Vikas Agnihotri, CEO Religare Macquarie Private Wealth said, “It falls within the alternate asset class. What attracts many investors here is that there is minimal co-relation to equity markets. It is not mere funds where these HNIs would get to invest, there are a lot of infrastructure projects in which Macquarie invests. Based on the risk profile of the investor, Macquarie then selects a particular deal or fund for him. It makes sense for investors because there is a commitment on the part of the private bank as well, so the risk is shared.”
Private bankers said these co-investment deals fetch returns of 12 to 15 per cent on an aggregate portfolio basis. “The product is meant for moderate to aggressive investors. The fact that there is a regularity of revenues and monopoly in nature of assets makes it all the more attractive,” Agnihotri added.

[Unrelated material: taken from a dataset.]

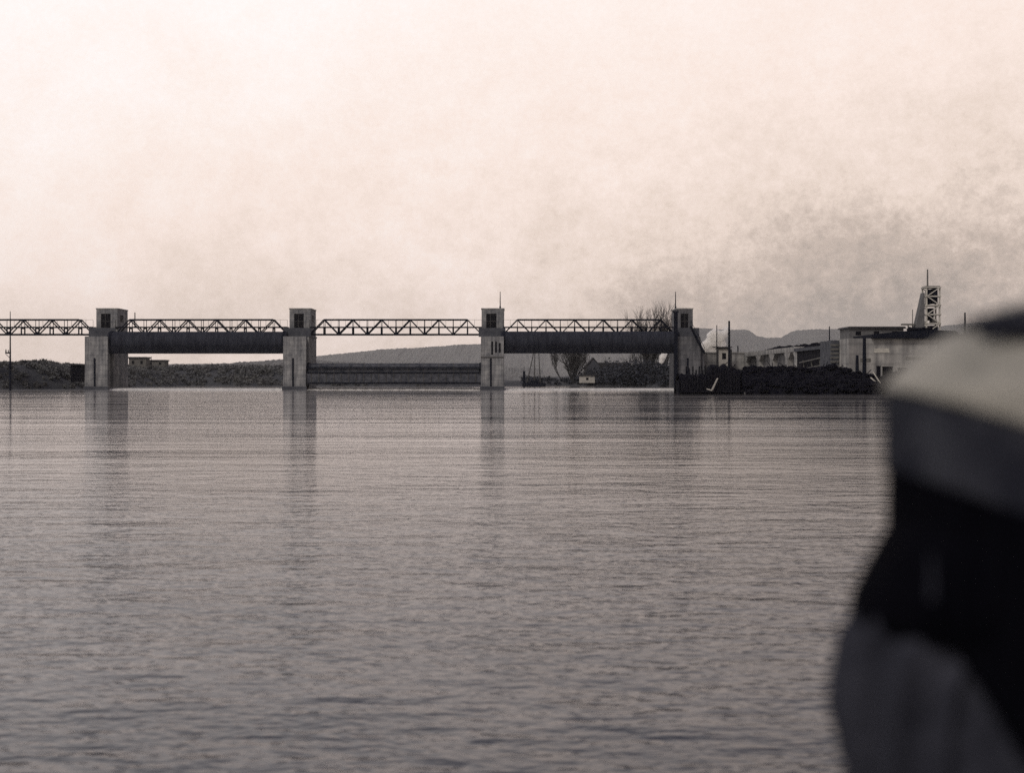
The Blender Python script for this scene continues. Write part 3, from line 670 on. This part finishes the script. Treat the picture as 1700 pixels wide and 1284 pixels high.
for k in range(7):
    px = 1139+k*5.4+rnd.uniform(-1.2, 1.2)
    q = MB(); q.bar((0, 0, 1.5), (rnd.uniform(-.15, .15), 0, Z(rnd.uniform(607, 616), 199)), .11, .1, 5)
    tag(q.build('stake', WOODD, None, loc=(X(px, 199), 199, 0)), '%s dark stake from the right pier above the left end of the cofferdam' % ('first', 'second', 'third', 'fourth', 'fifth', 'sixth', 'seventh')[k], 'stake', 'stakes behind the cofferdam')

# ------------------------------------------------------------------ steam plumes
def steam(label, blobs, Y, seed, dens):
    m = bpy.data.materials.new('steam'); m.use_nodes = True; t = m.node_tree; t.nodes.clear()
    o = t.nodes.new('ShaderNodeOutputMaterial'); v = t.nodes.new('ShaderNodeVolumePrincipled'); v.inputs['Color'].default_value = (.98, .97, .95, 1); v.inputs['Anisotropy'].default_value = .2
    tc = t.nodes.new('ShaderNodeTexCoord'); n = t.nodes.new('ShaderNodeTexNoise'); n.inputs['Scale'].default_value = .55; n.inputs['Detail'].default_value = 4
    t.links.new(tc.outputs['Object'], n.inputs[0]); mr = t.nodes.new('ShaderNodeMapRange'); t.links.new(n.outputs[0], mr.inputs[0]); mr.inputs[1].default_value = .34; mr.inputs[2].default_value = .52; mr.inputs[4].default_value = dens
    t.links.new(mr.outputs[0], v.inputs['Density']); t.links.new(v.outputs[0], o.inputs['Volume'])
    bm = bmesh.new()
    for (px, py, r) in blobs:
        c = P(px, py, Y); rr = r*Y/F
        bmesh.ops.create_icosphere(bm, subdivisions=3, radius=rr, matrix=Matrix.Translation(c))
    me = bpy.data.meshes.new('steam'); bm.to_mesh(me); bm.free(); me.materials.append(m)
    ob = bpy.data.objects.new('steam', me); C.collection.objects.link(ob)
    rm = ob.modifiers.new('r', 'REMESH'); rm.mode = 'VOXEL'; rm.voxel_size = .25
    dp = ob.modifiers.new('d', 'DISPLACE'); tx_ = bpy.data.textures.new('c', 'CLOUDS'); tx_.noise_scale = 1.2; dp.texture = tx_; dp.strength = .9
    tag(ob, label, kind='stuff')
steam('bright white steam drifting up beside the right pier', [(1163, 578, 8), (1172, 576, 9), (1182, 572, 11), (1192, 566, 12), (1188, 556, 10), (1200, 556, 9), (1180, 562, 9), (1196, 574, 10), (1205, 549, 6), (1168, 584, 6), (1182, 583, 7), (1196, 584, 6), (1162, 585, 7)], 316, 1, 3.0)
steam('small bright puff of steam seen under the right gate', [(1100, 594, 6), (1102, 588, 5), (1098, 600, 4)], 400, 2, 3.0)

# ------------------------------------------------------------------ haze
m = bpy.data.materials.new('haze'); m.use_nodes = True; t = m.node_tree; t.nodes.clear()
o = t.nodes.new('ShaderNodeOutputMaterial'); v = t.nodes.new('ShaderNodeVolumePrincipled'); v.inputs['Color'].default_value = (.93, .92, .90, 1); v.inputs['Density'].default_value = .000034
v.inputs['Anisotropy'].default_value = .0; t.links.new(v.outputs[0], o.inputs['Volume'])
q = MB().box(-11000, 11000, -1000, 12000, -5, 480); hz = q.build('haze', m); tag(hz, 'thin pale river haze', kind='stuff')

# ------------------------------------------------------------------ own boat (below the picture) and the person at its rail
t = thing('launch', 'open excursion launch carrying the photographer and the person at the right', 'boat', (.6, 0, 0))
q = MB(); rings = []
for k in range(17):
    u = k/16; xx = -4+9*u; hw = 1.75*(1-max(0, (u-.55)/.45)**2.2)*(.85+.15*min(1, u*6))+.02
    rings.append([(xx, .35-hw, .85), (xx, .35-hw*.9, .2), (xx, .35-hw*.45, -.35), (xx, .35+hw*.45, -.35), (xx, .35+hw*.9, .2), (xx, .35+hw, .85), (xx, .35+hw-.06, .85), (xx, .35+hw*.86, .3), (xx, .35-hw*.86, .3), (xx, .35-hw+.06, .85)])
q.loft(rings); q.build('hull', PLAST, t)
q = MB(); q.box(-3.6, 2.2, -.95, 1.65, .302, .36); q.build('deck', WOODM, t)
for x in (-2.6, -1.2): MB().box(x, x+.35, -1.0, 1.7, .7, .75).build('bench', WOODP, t)

YP = 1.4; S = YP/F
hx = .548
COAT = mat('coat_cloth', (.046, .048, .062), (.014, .015, .021), 7, 1, .3, spec=.05)
HATM = mat('pale_hat_felt', (.33, .315, .28), (.20, .195, .175), 11, .95, .2)
BANDM = mat('hat_band', (.040, .042, .052), (.012, .013, .02), 11, 1, .2, spec=.05)
HAIRM = mat('black_hair', (.003, .003, .005), (.0015, .0015, .003), 30, 1, .3, spec=.03, stretch=(3, 3, .3))
SKIN = mat('skin', (.36, .24, .18), (.30, .20, .15), 8, .6)
per = thing('person', 'person in a pale hat and dark coat seen from behind at the right edge', 'person', (hx, YP+.03, .36))
def lerp(t, tab):
    if t <= tab[0][0]: return tab[0][1]
    for (a, b), (c, d) in zip(tab, tab[1:]):
        if t <= c: return b+(d-b)*(t-a)/(c-a)
    return tab[-1][1]
# body: one skinned surface
def skinned(name, verts, edges, m, parent, sub=2):
    me = bpy.data.meshes.new(name); me.from_pydata([v[:3] for v in verts], edges, []); me.materials.append(m)
    ob = bpy.data.objects.new(name, me); C.collection.objects.link(ob); ob.parent = parent
    sk = ob.modifiers.new('s', 'SKIN'); sk.use_smooth_shade = True
    for i, v in enumerate(verts):
        me.skin_vertices[0].data[i].radius = (v[3], v[4] if len(v) > 4 else v[3])
    me.skin_vertices[0].data[0].use_root = True
    sb = ob.modifiers.new('u', 'SUBSURF'); sb.levels = sb.render_levels = sub
    return ob
V = []; E = []
def vv(x, y, z, r, r2=None, frm=None):
    V.append((x, y, z, r, r2 or r)); 
    if frm is not None: E.append((frm, len(V)-1))
    return len(V)-1
pel = vv(0, 0, .88, .15, .11); wa = vv(0, 0, 1.05, .13, .10, pel); ch = vv(0, 0, 1.22, .15, .11, wa); ns = vv(0, 0, 1.36, .10, .08, ch)
nk = vv(0, .01, 1.42, .055, .055, ns); jaw = vv(0, .02, 1.50, .065, .08, nk); hd = vv(0, .01, 1.59, .075, .095, jaw); ht = vv(0, 0, 1.66, .05, .06, hd)
nose = vv(0, .125, 1.545, .012, .012, jaw)
for s in (-1, 1):
    sh = vv(s*.13, 0, 1.36, .05, .05, ns); el = vv(s*.215, -.03, 1.05, .036, .036, sh); wr = vv(s*.19, .10, .84, .024, .024, el); pm = vv(s*.185, .14, .77, .028, .02, wr)
    for j, (fx, ln) in enumerate(((-.03, .07), (-.01, .08), (.01, .075), (.03, .06))):
        f1 = vv(s*.185+fx, .16, .715, .009, .009, pm); vv(s*.185+fx, .155, .715-ln*.55, .008, .008, f1)
    th = vv(s*.185-s*.035, .175, .75, .011, .011, pm); vv(s*.185-s*.045, .19, .715, .009, .009, th)
    hp = vv(s*.09, 0, .82, .09, .09, pel); kn = vv(s*.10, .01, .45, .055, .055, hp); an = vv(s*.10, -.01, .08, .035, .035, kn); vv(s*.11, .14, .035, .035, .03, an)
skinned('body', V, E, SKIN, per)
# coat: torso shell with folds
def ringpts(cx, cy, z, a, b, n=64, fold=0, ph=0, kf=9):
    r = []
    for i in range(n):
        th = 2*math.pi*i/n; f = 1+fold*math.sin(kf*th+ph)+fold*.6*math.sin((kf*2-3)*th+ph*2.3)
        r.append((cx+a*f*math.cos(th), cy+b*f*math.sin(th), z))
    return r
q = MB(); rings = []
for z, a, b in ((.28, .27, .22), (.5, .24, .19), (.8, .19, .15), (1.02, .165, .13), (1.2, .19, .14), (1.30, .195, .13), (1.36, .175, .115), (1.405, .13, .10), (1.44, .085, .085), (1.465, .075, .08)):
    rings.append(ringpts(0, 0, z, a, b, 64, .035 if z < 1 else .02, z*3, 9))
q.loft(rings); q.build('coat', COAT, per, smooth=True)
# sleeves: gathered cloth with deep lengthwise folds
for s in (-1, 1):
    q = MB(); rings = []; K = 30; n = 72
    path = [(0, (.085, -.0, 1.42), .055), (.1, (.120, -.01, 1.395), .068), (.22, (.148, -.025, 1.345), .078), (.4, (.142, -.035, 1.25), .073), (.6, (.165, -.045, 1.15), .068), (.75, (.19, -.03, 1.05), .06), (.9, (.185, .04, .94), .052), (1, (.188, .10, .85), .045)]
    pts = []
    for k in range(K+1):
        u = k/K; c = Vector((lerp(u, [(p[0], p[1][0]) for p in path])*s, lerp(u, [(p[0], p[1][1]) for p in path]), lerp(u, [(p[0], p[1][2]) for p in path]))); pts.append((c, lerp(u, [(p[0], p[2]) for p in path]), u))
    for k, (c, r, u) in enumerate(pts):
        a = pts[max(0, k-1)][0]; b = pts[min(K, k+1)][0]; dd = (b-a).normalized(); e1 = dd.cross(Vector((0, 1, 0))).normalized(); e2 = dd.cross(e1)
        ring = []
        for i in range(n):
            th = 2*math.pi*i/n; f = 1+.10*min(1, u*4)*(1-2*abs(math.sin(5*th+6*u*s+.8*math.sin(5*u)))**.6)*1.9+.05*math.sin(13*th-9*u)
            ring.append(c+(e1*math.cos(th)+e2*math.sin(th))*r*f)
        rings.append(ring)
    q.loft(rings); q.build('sleeve', COAT, per, smooth=True)
q = MB(); rings = []
for z, a, b in ((1.385, .195, .12), (1.40, .208, .125), (1.42, .204, .135), (1.45, .188, .14), (1.48, .170, .14), (1.50, .158, .14), (1.502, .14, .12), (1.46, .07, .08)): rings.append(ringpts(0, -.01, z, a, b, 48, .015, 1, 5))
q.loft(rings, cap=False); q.build('collar', HAIRM, per, smooth=True)
# hair and hat share one outline, cut by a tilted plane
def Rz(z):   # radius of head-dress by height above the person's base
    return lerp(z, [(1.22, .15), (1.30, .157), (1.40, .16), (1.45, .163), (1.48, .164), (1.60, .164), (1.632, .163), (1.645, .150), (1.665, .130), (1.683, .102), (1.70, .074), (1.715, .045), (1.722, .0)])
def zcut(x, base): return base-.20*(x+.165)
def shell(name, m, zlo, zhi, parent, thick=0, amp=0.0):
    q = MB(); n = 72; K = 16; rings = []
    for k in range(K+1):
        ring = []
        for i in range(n):
            th = 2*math.pi*i/n; cx = math.cos(th); sy = math.sin(th); z = zlo(cx, sy)+(zhi(cx, sy)-zlo(cx, sy))*k/K
            r = (Rz(z)+thick)*(1+amp*math.sin(23*th+z*14)+amp*math.sin(11*th-z*9)); ring.append((r*cx, r*sy*1.02, z))
        rings.append(ring)
    q.loft(rings, cap=True); return q.build(name, m, parent, smooth=True)
shell('hair', HAIRM, lambda c, s: 1.42-.14*max(0, -s)**.5*max(0, min(1, (c+1.0)*2.0)) if s < .0 else 1.42+.08*min(1, s*3), lambda c, s: 1.60-.060*(c+1)-.002, per, -.004, .012)
hat = thing('hat', None, None); hat.parent = per
del_ = hat
lo1 = lambda c, s: 1.548-.062*(c+1)
lo2 = lambda c, s: 1.630-.060*(c+1)
shell('hat_band', BANDM, lo1, lambda c, s: lo2(c, s)+.004, hat, .0)
shell('hat_crown', HATM, lo2, lambda c, s: 1.7219, hat, .004, .004)
V2 = []; 
q = MB()
def curl(pts, r):
    for k in range(len(pts)-1): q.bar(Vector(pts[k])-Vector((0, 0, .012)), Vector(pts[k+1])-Vector((0, 0, .012)), r[k]*.9, r[k+1]*.9, 8)
hc = lambda px, py, dy: ((px-850)*S-hx, dy, CAMH+(HZ-py)*S-.36)
curl([hc(1612, 540, -.06), hc(1630, 520, -.07), hc(1655, 512, -.07), hc(1680, 520, -.07), hc(1697, 540, -.07), hc(1705, 572, -.07)], [.006, .009, .011, .014, .014, .008])
curl([hc(1655, 512, -.05), hc(1700, 500, -.05), hc(1750, 498, -.05)], [.008, .010, .012])
curl([hc(1590, 528, -.03), hc(1612, 515, -.04), hc(1655, 512, -.05)], [.003, .006, .01])
curl([hc(1600, 545, -.09), hc(1640, 528, -.10), hc(1672, 530, -.10), hc(1690, 560, -.10), hc(1688, 590, -.10)], [.004, .011, .014, .013, .006])
q.build('hat_trim', BANDM, hat, smooth=True)
q = MB(); q.bar(hc(1497, 900, -.13), hc(1498, 970, -.13), .002, .0035, 6); q.build('collar_pin', COAT, per)
for s in (-1, 1):
    q = MB(); rings = []
    for y, w, h_ in ((-.07, .03, .05), (-.05, .042, .075), (.02, .045, .085), (.09, .046, .055), (.16, .042, .045), (.185, .02, .03)):
        rings.append([(s*.105+w*math.cos(2*math.pi*i/14), y, max(-.0, .035+h_*math.sin(2*math.pi*i/14))) for i in range(14)])
    q.loft(rings); q.build('shoe', HAIRM, per, smooth=True)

Anuratna Chaddha, Managing Director & Head, Citi Private Bank India, said given the nature and investment size of the portfolios of Citi Private Bank’s clients, the bank’s approach was that of a private investment bank. “Since many of our mega-wealth clientele, especially the more entrepreneurial ones, are looking for access to deal flows, co-investment, as well as other capital market opportunities originated by the investment bank are an area of great demand. For the bank, it is like betting on your own advice or, metaphorically, putting our money where our mouth is.”